The physician replied that he doubted that the man would survive the night.
The man then said, "Call for my lawyer."
When the lawyer arrived, the man asked for his physician to stand on one side of the bed, while the lawyer stood on the other.
The man then laid back and closed his eyes.
When he remained silent for several minutes, the physician asked what he had in mind.
The man replied "Jesus died with a thief on either side.
I just thought I'd check out the same way."
Q: What do you call 5000 dead lawyers at the bottom of the ocean?
A: A good start!
The lawyer’s motto:
a man is not guilty until he demonstrates he is out of money...

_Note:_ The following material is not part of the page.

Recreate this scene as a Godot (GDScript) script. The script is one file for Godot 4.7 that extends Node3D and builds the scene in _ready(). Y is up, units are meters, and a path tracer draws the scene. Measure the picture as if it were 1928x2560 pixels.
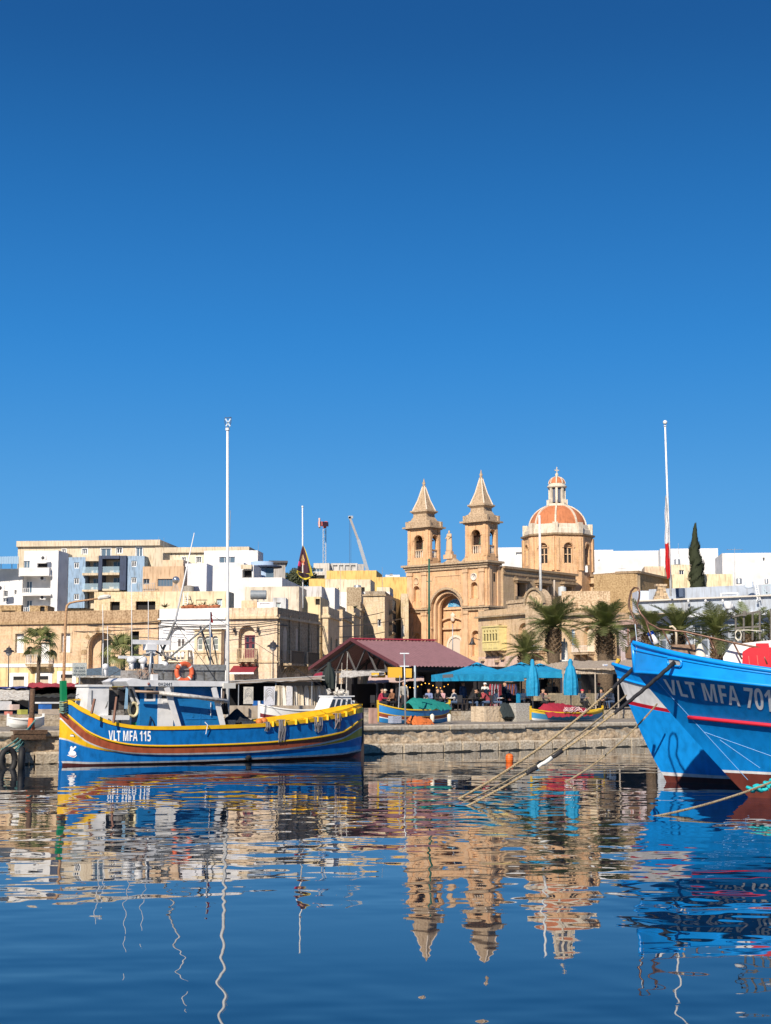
extends Node3D
# A harbour town:painted boats on calm water,a quay with market stalls,a twin-towered church. Units metres,y up.
const F:=3700.0
const PITCH:=0.12235
const EYE:=2.9
var rng:=RandomNumberGenerator.new()
var mats:={}
var tex:={}
var names:={}
var frond_meshes:=[]
var fan_meshes:=[]
func _ready()->void:
	make_sky()
	make_textures()
	make_water()
	make_land()
	make_quay()
	row_houses()
	street()
	hill_town()
	church()
	right_houses()
	poles()
	boat_a()
	bows()
	market()
	plants()
class G:
	var st:=SurfaceTool.new()
	var x:=Transform3D.IDENTITY
	var n:=0
	func _init(world_of:Node3D=null)->void:
		st.begin(Mesh.PRIMITIVE_TRIANGLES)
		st.set_smooth_group(-1)
		if world_of:
			x=world_of.transform.affine_inverse()
	func flat()->G:
		st.set_smooth_group(-1)
		return self
	func smooth(k:=0)->G:
		st.set_smooth_group(k)
		return self
	func col(c:Color)->G:
		st.set_color(c)
		return self
	func tri(a:Vector3,b:Vector3,c:Vector3)->void:
		st.add_vertex(x*a);st.add_vertex(x*b);st.add_vertex(x*c)
		n+=1
	func quad(a:Vector3,b:Vector3,c:Vector3,d:Vector3)->void:
		tri(a,b,c);tri(a,c,d)
	func triuv(a:Vector3,b:Vector3,c:Vector3,ua:Vector2,ub:Vector2,uc:Vector2)->void:
		st.set_uv(ua);st.add_vertex(x*a);st.set_uv(ub);st.add_vertex(x*b);st.set_uv(uc);st.add_vertex(x*c)
		n+=1
	func qn(a:Vector3,b:Vector3,c:Vector3,d:Vector3,out:Vector3)->void:
		if (a-c).cross(a-b).dot(out)<0.0:
			quad(d,c,b,a)
		else:
			quad(a,b,c,d)
	func box(mn:Vector3,mx:Vector3,t:=Transform3D.IDENTITY)->G:
		var p:=[]
		for i in 8:
			p.append(t*Vector3(mx.x if i & 1 else mn.x,mx.y if i & 2 else mn.y,mx.z if i & 4 else mn.z))
		var c:Vector3=(p[0]+p[7])*0.5
		for f in [[0,1,3,2],[4,5,7,6],[0,1,5,4],[2,3,7,6],[0,2,6,4],[1,3,7,5]]:
			qn(p[f[0]],p[f[1]],p[f[2]],p[f[3]],(p[f[0]]+p[f[2]])*0.5-c)
		return self
	func boxc(c:Vector3,s:Vector3,t:=Transform3D.IDENTITY)->G:
		return box(c-s*0.5,c+s*0.5,t)
	func bar(a:Vector3,b:Vector3,w:float,h:=-1.0,up:=Vector3.UP)->G:
		if h<0.0:h=w
		var d:=(b-a)
		var l:=d.length()
		if l<0.0001:return self
		d /= l
		if abs(d.dot(up))>0.97:up=Vector3(1,0,0.2)
		var s:=d.cross(up).normalized()
		var u:=s.cross(d).normalized()
		return box(Vector3(-w/2,-h/2,0),Vector3(w/2,h/2,l),Transform3D(Basis(s,u,d),a))
	func tube(pts:Array,r0:float,r1:=-1.0,k:=6,caps:=true)->G:
		if r1<0.0:r1=r0
		var rings:=[]
		var m:=pts.size()
		var ref:=Vector3(0.13,0.98,0.21)
		for i in m:
			var d:Vector3=(pts[min(i+1,m-1)]-pts[max(i-1,0)]).normalized()
			if abs(d.dot(ref))>0.95:ref=Vector3(0.9,0.1,0.35)
			var s:=d.cross(ref).normalized()
			var u:=s.cross(d).normalized()
			var r:float=lerp(r0,r1,float(i)/max(1,m-1))
			var ring:=[]
			for j in k:
				var a:=TAU*j/k
				ring.append(pts[i]+(s*cos(a)+u*sin(a))*r)
			rings.append(ring)
		for i in m-1:
			for j in k:
				var o:=(rings[i][j]+rings[i+1][(j+1) % k])*0.5 as Vector3
				qn(rings[i][j],rings[i][(j+1) % k],rings[i+1][(j+1) % k],rings[i+1][j],o-(pts[i]+pts[i+1])*0.5)
		if caps:
			for e in [0,m-1]:
				var d:Vector3=pts[0]-pts[1] if e==0 else pts[m-1]-pts[m-2]
				for j in range(1,k-1):
					var a:Vector3=rings[e][0];var b:Vector3=rings[e][j];var c:Vector3=rings[e][j+1]
					if (a-c).cross(a-b).dot(d)<0.0:tri(a,c,b)
					else:tri(a,b,c)
		return self
	func lathe(prof:Array,k:int,c:=Vector3.ZERO,turn:=0.0,sx:=1.0,sz:=1.0)->G:
		for i in prof.size()-1:
			var p:Vector2=prof[i];var q:Vector2=prof[i+1]
			for j in k:
				var a0:=turn+TAU*j/k;var a1:=turn+TAU*(j+1)/k
				var e0:=Vector3(cos(a0)*sx,0,sin(a0)*sz);var e1:=Vector3(cos(a1)*sx,0,sin(a1)*sz)
				var up:=Vector3(0,q.x-p.x,0)*-1.0
				var o:=(e0+e1)*(q.y-p.y)+up
				if p.x<0.0005:
					var a:=c+Vector3(0,p.y,0);var b:=c+e0*q.x+Vector3(0,q.y,0);var d:=c+e1*q.x+Vector3(0,q.y,0)
					if (a-d).cross(a-b).dot(o)<0.0:tri(a,d,b)
					else:tri(a,b,d)
				elif q.x<0.0005:
					var a:=c+e0*p.x+Vector3(0,p.y,0);var b:=c+e1*p.x+Vector3(0,p.y,0);var d:=c+Vector3(0,q.y,0)
					if (a-d).cross(a-b).dot(o)<0.0:tri(a,d,b)
					else:tri(a,b,d)
				else:
					qn(c+e0*p.x+Vector3(0,p.y,0),c+e1*p.x+Vector3(0,p.y,0),c+e1*q.x+Vector3(0,q.y,0),c+e0*q.x+Vector3(0,q.y,0),o)
		return self
	func ball(c:Vector3,r:float,k:=10,sy:=1.0)->G:
		var p:=[]
		for i in k/2+1:
			var a:=-PI/2+PI*i/(k/2)
			p.append(Vector2(cos(a)*r,sin(a)*r*sy))
		p[0].x=0.0;p[p.size()-1].x=0.0
		return lathe(p,k,c)
	func prism(poly:PackedVector2Array,z0:float,z1:float,t:=Transform3D.IDENTITY)->G:
		var idx:=Geometry2D.triangulate_polygon(poly)
		var zf:float=max(z0,z1);var zb:float=min(z0,z1)
		for i in range(0,idx.size(),3):
			for s in 2:
				var z:=zf if s==0 else zb
				var a:=t*Vector3(poly[idx[i]].x,poly[idx[i]].y,z);var b:=t*Vector3(poly[idx[i+1]].x,poly[idx[i+1]].y,z);var c:=t*Vector3(poly[idx[i+2]].x,poly[idx[i+2]].y,z)
				var o:=t.basis*Vector3(0,0,1 if s==0 else -1)
				if (a-c).cross(a-b).dot(o)<0.0:tri(a,c,b)
				else:tri(a,b,c)
		var cw:=Geometry2D.is_polygon_clockwise(poly)
		for i in poly.size():
			var p:=poly[i];var q:=poly[(i+1) % poly.size()]
			var o2:=Vector2(q.y-p.y,p.x-q.x)*(-1.0 if cw else 1.0)
			qn(t*Vector3(p.x,p.y,zb),t*Vector3(q.x,q.y,zb),t*Vector3(q.x,q.y,zf),t*Vector3(p.x,p.y,zf),t.basis*Vector3(o2.x,o2.y,0))
		return self
	func mesh()->ArrayMesh:
		st.generate_normals()
		return st.commit()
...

Q: Did you hear about the dead lawyer who was too big to fit in a coffin?
A: They gave him an enema and buried him in a shoebox.
Why do they bury lawyers in 20ft holes?
Because deep down they’re all really nice guys.
Taking his seat in his chambers, the judge faces the opposing lawyers.
‘Both of you have given me a bribe,’ he says.
‘You, Tom, gave me £15,000.
And you, Harry, gave me £10,000.’
The judge reaches into his pocket, pulls out a cheque, and hands it to Tom.
‘I’m returning £5,000, and we’ll now decide this case solely on its merits.’